[Written problem] Work out how many lines in the entries below include the word "this". Give nothing but the number.

[Available records]
━━━━━━━━━━━━━━━━━━━━━━━━━━━━━━
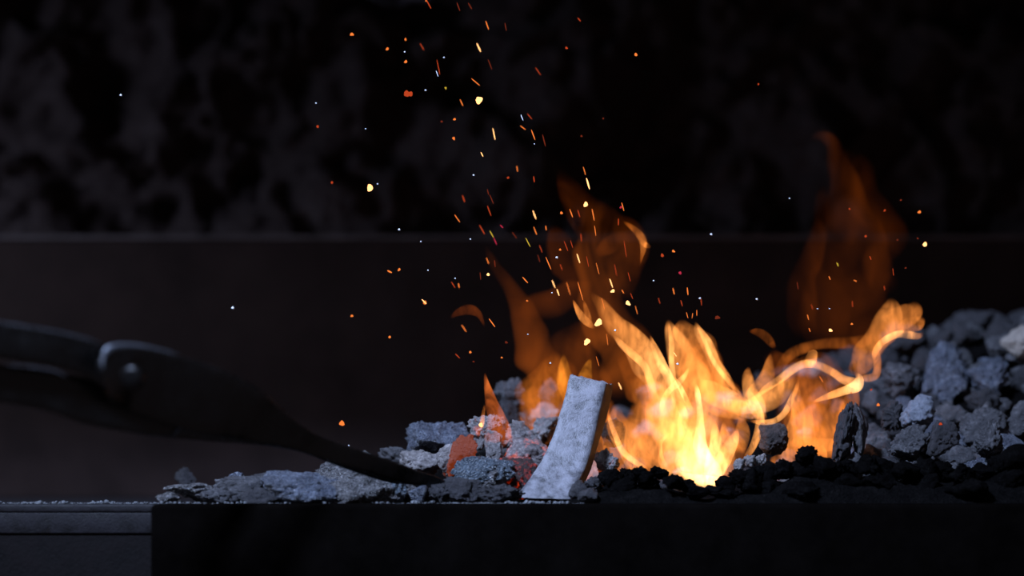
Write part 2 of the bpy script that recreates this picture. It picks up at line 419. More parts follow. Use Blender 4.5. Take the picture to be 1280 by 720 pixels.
hero(948, 528, 986, 570, .035, 'brown_coal', 'round', 'round dark brown coal framed by the right flames', 'round brown coal', group=G3)
hero(916, 572, 932, 590, .0, 'pale_ash', 'cinder', 'leftmost of three tiny white ash lumps before the right flames', group='tiny white ash lumps', sub=4)
hero(929, 568, 945, 585, .005, 'pale_ash', 'cinder', 'middle one of three tiny white ash lumps before the right flames', group='tiny white ash lumps', sub=4)
hero(943, 566, 960, 583, .0, 'pale_ash', 'cinder', 'rightmost of three tiny white ash lumps before the right flames', group='tiny white ash lumps', sub=4)
hero(1040, 500, 1068, 588, .015, 'dim_coal', 'slab', 'tall dark coal slab at the right edge of the fire', 'tall dark slab', group=G4, tilt=8, depth=.02)
hero(1062, 502, 1088, 582, .02, 'ash_coal', 'shard', 'tall ridged grey coal right beside the dark slab', 'tall ridged coal', group=G4, tilt=-4, depth=.018)
hero(1128, 490, 1168, 540, .04, 'beige_stone', 'round', 'pale heart-shaped stone bright in the right heap', 'pale heart-shaped stone', group=G4, tilt=20, seed=52, name='stone', cat='stone')
MATH = rock_mat('pale_blue_stone', (.07, .08, .10), (.125, .14, .17), (.2, .22, .26), rough=(.6, .9), bump=.5)
for o_ in C.objects:
    if o_.get('label', '').startswith('pale heart'): o_.data.materials[0] = MATH
hero(1148, 424, 1208, 524, .15, 'blue_coal', 'block', 'largest upright blue-grey coal block of the right heap', 'large upright block', group=G4, tilt=6)
hero(1204, 440, 1240, 500, .19, 'black_coal', 'round', 'black hollow-looking coal right of the large upright block', group=G4)
hero(1158, 524, 1202, 572, .0, 'dim_coal', 'shard', 'ridged dark cinder with a red glint in the right heap', 'ridged dark cinder', group=G4, seed=77)
hero(1100, 452, 1152, 500, .14, 'ash_coal', 'cinder', 'rounded rough coal left of the large upright block', 'rounded rough coal', group=G4)
hero(1098, 400, 1160, 448, .24, 'dim_coal', 'block', 'dark blurred coal just under the right flame plume', 'dark coal under the plume', group=G4)
hero(1196, 500, 1262, 566, .06, 'ash_coal', 'cinder', 'broad pale-grey clinker low in the right heap', 'broad grey clinker', group=G4)
hero(1216, 524, 1256, 574, .0, 'ash_coal', 'cinder', 'grey clinker with a dark hole in the right heap', 'clinker with the hole', group=G4)
hero(1250, 500, 1300, 556, .07, 'ash_coal', 'block', 'grey coal cut by the right edge of the photo', 'coal at the right edge', group=G4)
hero(1252, 404, 1296, 450, .16, 'beige_stone', 'block', 'pale beige stone at the upper right end of the heap', 'beige stone', group=G4, name='stone', cat='stone')
hero(1175, 388, 1262, 436, .28, 'dim_coal', 'round', 'broad dark coal on the crest of the right heap', 'broad crest coal', group=G4)
hero(1256, 384, 1330, 430, .28, 'dim_coal', 'block', 'blurred dark coal at the top right of the crest', group=G4)
hero(1206, 452, 1262, 498, .13, 'blue_coal', 'cinder', 'mid-grey clinker below the beige stone', group=G4)
hero(1108, 530, 1160, 578, .01, 'ash_coal', 'cinder', 'rough reddish-grey clinker left of the ridged dark cinder', group=G4)
hero(1100, 500, 1130, 540, .05, 'dim_coal', 'cinder', 'lumpy charcoal grey coal left of the heart-shaped stone', group=G4)

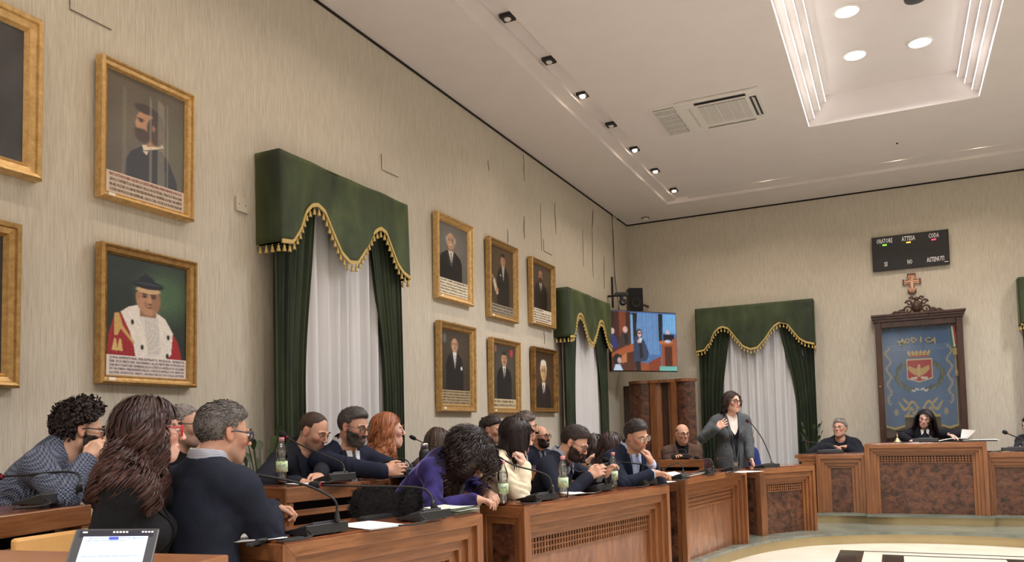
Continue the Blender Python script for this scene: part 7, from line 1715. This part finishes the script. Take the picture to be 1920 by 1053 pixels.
# 11,12,13 far outer row
person('dark-haired man whose forehead shows above the curly-haired woman', 921, 805, 7.3, legdir=(0, 1, 0), ph=70, pitch=10, pt=60, lean=8, skin=(196, 150, 126), floor=.36, hair=dict(k='short', c=(44, 34, 32), t=.012, top=.024, len=.025, mess=.3, n=160), top=dict(k='jacket', name='dark_suit_far', c=(28, 30, 38), inner=WHT, seed=12), hands=dict(R=dict(skip=True), L=dict(skip=True)))
person('man with tousled grey-brown hair in profile behind the cream-bloused woman', 985, 800, 6.9, legdir=(0, 1, 0), ph=88, pitch=6, pt=84, lean=10, skin=(206, 162, 138), floor=.36, hair=dict(k='short', c=(92, 80, 74), t=.012, top=.026, len=.03, mess=.4, curl=.006, lift=.3, n=300, grey=(140, 132, 128)), top=dict(k='jacket', name='navy_jacket_far', c=(32, 38, 56), inner=WHT, seed=13), hands=dict(R=dict(t=(1010, 885, 6.6), e=(985, 890, 6.5)), L=dict(skip=True)))
person('bald man with dark beard and black glasses by the wall, beyond the cream blouse', 1014, 818, 8.2, legdir=(0, 1, 0), ph=58, pitch=0, pt=45, lean=6, s=.97, skin=(196, 148, 122), floor=.36, hair=dict(k='short', c=(44, 34, 30), t=.004, crown=.07, line=.09, recede=.03, buzz=.6, n=60, len=.005, na=.0005), beard=dict(c=(40, 30, 27), a=.92, full=True), glasses=dict(c=(18, 18, 20), thick=True), top=dict(k='sweater', name='dark_navy_pullover', c=(28, 32, 46), t=.014, collar=('grey_collar', (90, 94, 104)), seed=14), hands=dict(R=dict(t=(1005, 880, 7.9), e=(970, 880, 8.0)), L=dict(t=(1040, 880, 8.0), e=(1060, 880, 8.3))))
# 14 young bearded man with denim collar
person('young dark-bearded man in navy sweater over denim shirt, looking down at a phone', 1078, 830, 6.0, legdir=(0, 1, 0), ph=70, pitch=30, pt=66, lean=24, s=1.06, skin=(206, 160, 136),
       hair=dict(k='short', c=(46, 35, 32), t=.010, top=.024, len=.018, n=1700, w=.002, lift=.05, line=.068, na=.0014, comb=(.2, -.9, .1)), beard=dict(c=(50, 37, 33), a=.92, full=True), glasses=dict(c=(30, 28, 30)),
       top=dict(k='sweater', name='dark_navy_sweater', c=(30, 34, 48), t=.016, vneck=.10, collar=('denim_collar', (150, 164, 186)), inner=('denim_shirt', (110, 122, 144)), seed=15), hands=dict(R=dict(t=(1104, 893, 5.8), e=(1045, 925, 5.75), d=(.8, .45, .1), n=(.3, -.2, -.9), curl=.5), L=dict(t=(1135, 890, 5.95), e=(1120, 905, 6.2), d=(.4, .6, .4), curl=.5)))
# 15 two dark-haired women farther back
person('woman in floral blouse, dark hair seen from behind, left of the cheek-resting man', 1146, 838, 6.9, legdir=(0, 1, 0), ph=168, pitch=8, pt=150, lean=8, sex='f', s=1., skin=(200, 160, 140), hr=1.08, hair=dict(k='long', c=(48, 32, 30), n=900, len=.26, K=16, wave=.010, w=.0048, vol=.022, tip=(84, 56, 48)), top=dict(k='blouse', name='floral_blouse', c=(196, 190, 176), pat='floral', t=.012, seed=16), hands=dict(R=dict(skip=True), L=dict(skip=True)))
person('woman with dark hair half hidden, holding papers beyond the young bearded man', 1114, 836, 7.7, legdir=(0, 1, 0), ph=130, pitch=10, pt=120, lean=10, sex='f', s=1., skin=(204, 164, 144), floor=.36, hair=dict(k='long', c=(42, 28, 27), n=300, len=.26, K=16, wave=.012, w=.007, vol=.025), top=dict(k='sweater', name='black_knit', c=(26, 25, 28), t=.012, seed=17), hands=dict(R=dict(t=(1100, 868, 7.4), e=(1090, 880, 7.4)), L=dict(skip=True)))
# 16 man with hand on cheek
person('black-haired man in navy suit and pale blue shirt, cheek resting on hand', 1194, 816, 6.5, legdir=(0, 1, 0), ph=48, pitch=20, roll=8, pt=44, lean=18, s=1.03, skin=(198, 150, 124),
       hair=dict(k='short', c=(40, 33, 33), t=.011, top=.024, len=.018, n=1500, w=.002, lift=.05, line=.066, grey=(84, 78, 78), comb=(.4, -.8, .1)), glasses=dict(c=(150, 130, 110)), beard=dict(c=(110, 84, 72), a=.25),
       top=dict(k='jacket', name='dark_navy_suit', c=(26, 31, 48), inner=('pale_blue_shirt', (176, 190, 220)), collar=('pale_blue_shirt', (176, 190, 220)), v=.38, vw=.07, lapel=.03, seed=18, cuff=('pale_blue_shirt', (176, 190, 220))),
       hands=dict(L=dict(t=(1220, 866, 6.42), e=(1238, 905, 6.45), d=(-.25, 1, 0), n=(-.9, .1, -.2), curl=1.0, th=(-.3, .3, .9)), R=dict(t=(1226, 887, 6.3), e=(1160, 905, 6.3), d=(1, 0, 0), curl=.55)))
# 17 brown jacket
person('bald man in brown jacket and black turtleneck, before the wooden booth', 1280, 813, 10.0, legdir=(0, 1, 0), ph=22, pitch=4, pt=10, lean=4, s=1.06, skin=(202, 156, 132),
       hair=dict(k='short', c=(110, 90, 80), t=.003, crown=.06, line=.09, recede=.04, buzz=.35, n=40, len=.004, na=.0003), glasses=dict(c=(60, 50, 48)), beard=dict(c=(130, 110, 98), a=.3),
       top=dict(k='jacket', name='brown_jacket', c=(82, 62, 52), inner=('black_turtleneck', (24, 23, 26)), turtle=True, lapel=.035, v=.34, vw=.07, seed=19), hands=dict(R=dict(t=(1268, 862, 9.7), e=(1256, 880, 9.95)), L=dict(t=(1292, 862, 9.7), e=(1306, 880, 9.95))), floor=P1Z)
# 18 standing speaker
person('woman standing and speaking, grey double-breasted blazer, black glasses, hand on her chest', 1373, 753, 9.35, ph=42, pitch=0, pt=20, lean=2, sex='f', s=1.03, skin=(212, 166, 144), pose='stand', hr=1.02, floor=P1Z, girth=1.12, shw=1.12,
       hair=dict(k='long', c=(48, 34, 30), n=500, len=.20, K=18, wave=.008, w=.005, vol=.018, gk=.25, line=.066, part=-.02, puff=.22, tip=(66, 46, 40)), glasses=dict(c=(18, 18, 20), thick=True, w=.026, h=.019), mouth=(150, 60, 60),
       top=dict(k='jacket', name='grey_blazer', c=(74, 77, 80), inner=('cream_knit', (216, 202, 192)), bib=('black_dress', (24, 24, 28), [(-.075, -.08), (-.02, -.20), (.0, -.23), (.02, -.20), (.075, -.08), (.085, -.2), (.08, -.62), (-.08, -.62), (-.085, -.2)]), lapel=.045, v=.52, vw=.066, vmin=.42, seed=20, low=-.76, buttons=[(.10, -.44), (.10, -.35), (-.10, -.44)], pocket=True, fold=.004, t=.018),
       hands=dict(R=dict(t=(1345, 803, 9.14), e=(1308, 838, 9.2), d=(.75, .6, .1), n=(.3, .0, -1), curl=.22, spread=1), L=dict(t=(1408, 866, 9.1), e=(1412, 820, 9.4), d=(.35, -.9, .3), n=(-.2, -.5, .3), curl=.4)))
person('grey-haired man in blue jacket seated behind the standing speaker', 1402, 818, 10.6, legdir=(0, 1, 0), ph=140, pitch=5, pt=130, lean=6, skin=(206, 158, 138), s=1., hair=dict(k='short', c=(150, 146, 142), t=.009, top=.018, len=.02, n=160, grey=(190, 188, 184)), top=dict(k='jacket', name='blue_jacket', c=(40, 54, 110), inner=WHT, seed=21), hands=dict(R=dict(skip=True), L=dict(skip=True)), floor=P1Z)
# 20 dark coat
person('grey-haired man in dark coat, head raised, behind the left low bench', 1574, 803, 11.15, legdir=(1, 0, 0), ph=-18, pitch=-10, pt=4, lean=6, s=1.07, skin=(204, 158, 136), floor=P2Z,
       hair=dict(k='short', c=(128, 122, 116), t=.013, top=.028, len=.034, n=260, grey=(176, 170, 162), mess=.25, line=.07, w=.005), beard=dict(c=(150, 130, 118), a=.2), glasses=dict(c=(150, 140, 130)),
       top=dict(k='coat', name='dark_coat', c=(30, 33, 42), inner=('black_pullover', (22, 24, 30)), lapel=.05, v=.26, vw=.075, seed=22, t=.03), hands=dict(R=dict(t=(1556, 838, 10.95), e=(1530, 850, 11.0), d=(.9, .1, .1), curl=.5), L=dict(t=(1588, 838, 10.95), e=(1612, 850, 11.0), d=(-.9, .1, .2), curl=.6)))
# 21 president
person('woman with long black hair and white collar turning a page at the tall bench', 1734, 784, 11.2, legdir=(1, 0, 0), ph=-6, pitch=14, roll=-12, pt=6, lean=10, sex='f', s=1.05, skin=(220, 178, 160), floor=P2Z, mouth=(170, 70, 76),
       hair=dict(k='long', c=(28, 24, 26), n=1700, len=.38, K=20, wave=.006, w=.0032, vol=.012, line=.07, part=.025, tip=(70, 46, 40), gk=.22), top=dict(k='jacket', name='president_blazer', c=(28, 30, 38), inner=('dark_lace', (40, 42, 52)), collar=('white_collar', (226, 222, 220)), lapel=.03, v=.3, vw=.05, seed=23),
       hands=dict(L=dict(t=(1782, 815, 10.95), e=(1772, 812, 11.3), d=(.8, -.4, .3), n=(0, -1, 0), curl=.45), R=dict(t=(1708, 826, 10.95), e=(1695, 820, 11.1), skip=False)))
person('dark-clothed person cut by the right photo edge behind the low bench', 1930, 797, 10.9, legdir=(1, 0, 0), ph=-40, pitch=5, pt=-30, lean=6, skin=(200, 156, 134), floor=P2Z, hair=dict(k='short', c=(28, 24, 26), t=.012, top=.02, n=120), top=dict(k='jacket', name='charcoal_suit', c=(44, 46, 54), inner=WHT, lapel=.03, seed=24), hands=dict(R=dict(t=(1912, 845, 10.6), e=(1905, 850, 10.8)), L=dict(skip=True)))
# spectator with dark sleeve, bottom left
person('dark coat shoulder of a person at the bottom left corner', -110, 930, 1.5, legdir=(0, 1, 0), ph=150, pitch=5, pt=140, lean=6, skin=(200, 156, 134), floor=0, hair=dict(k='short', c=(50, 40, 36), t=.01, n=100), top=dict(k='coat', name='spectator_coat', c=(34, 36, 40), seed=25), hands=dict(R=dict(skip=True), L=dict(skip=True)))
# hand-held and worn things
def phone(label, px, py, D, ax, up_):
    c = W(px, py, D); R = np.array([unit(ax), unit(np.cross(up_, ax)), unit(up_)]).T; t = thing('smartphone', label, 'phone', c)
    MB().box(c, (.036, .004, .075), R).build('case', BLACK, t, bevel=.004); MB().box(c-R[:, 1]*.0045, (.033, .0008, .07), R).build('display', mat('phone_glass', srgb(20, 22, 28), .1), t)
phone('black smartphone in the hands of the young bearded man', 1128, 886, 5.85, CR*.8+CF*.6, UP*.9+CR*.3)

PLANT = mat('plant_leaf', srgb(58, 74, 40), .5, noise=.3, nscale=30)
def plant(label, px, py, D, zf, seed, h=.3):
    r = np.random.default_rng(seed); top_ = W(px, py, D); b = np.array([top_[0], top_[1], zf]); t = thing('potted_plant', label, 'plant', b)
    MB().lathe(b, [(.09, 0), (.13, .2), (.135, .24), (.12, .24)], 18).build('pot', mat('terracotta_pot', srgb(120, 84, 64), .7), t, True)
    for k in range(12):
        a = r.uniform(0, 6.28); e = top_+np.array([math.cos(a)*.13, math.sin(a)*.13, r.uniform(-.12, .10)]); s0 = b+UP*.22; mid = (s0+e)/2+np.array([0, 0, .12])
        c = catmull([s0, mid, e], 5); MB().tube(c, .004, 5).build('stem', PLANT, t)
        d = unit(c[-1]-c[-3]); w = unit(np.cross(d, UP)); V = []
        for i in range(7):
            s_ = i/6; q = e+d*.13*s_-UP*.05*s_*s_; ww = .028*math.sin(PI*min(1, s_*.9+.08)); V += [q-w*ww+UP*.006, q, q+w*ww+UP*.006]
        obj('leaf', V, [f for i in range(6) for f in ((3*i, 3*i+1, 3*i+4, 3*i+3), (3*i+1, 3*i+2, 3*i+5, 3*i+4))], PLANT, t, smooth=True)
plant('green leafy plant before the large window drape, left of the bald bearded man', 492, 845, 5.35, .36, 3)
plant('green leafy plant beside the drape left of the man in the dark coat', 1522, 812, 11.9, P2Z, 5)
━━━━━━━━━━━━━━━━━━━━━━━━━━━━━━
[Result] 2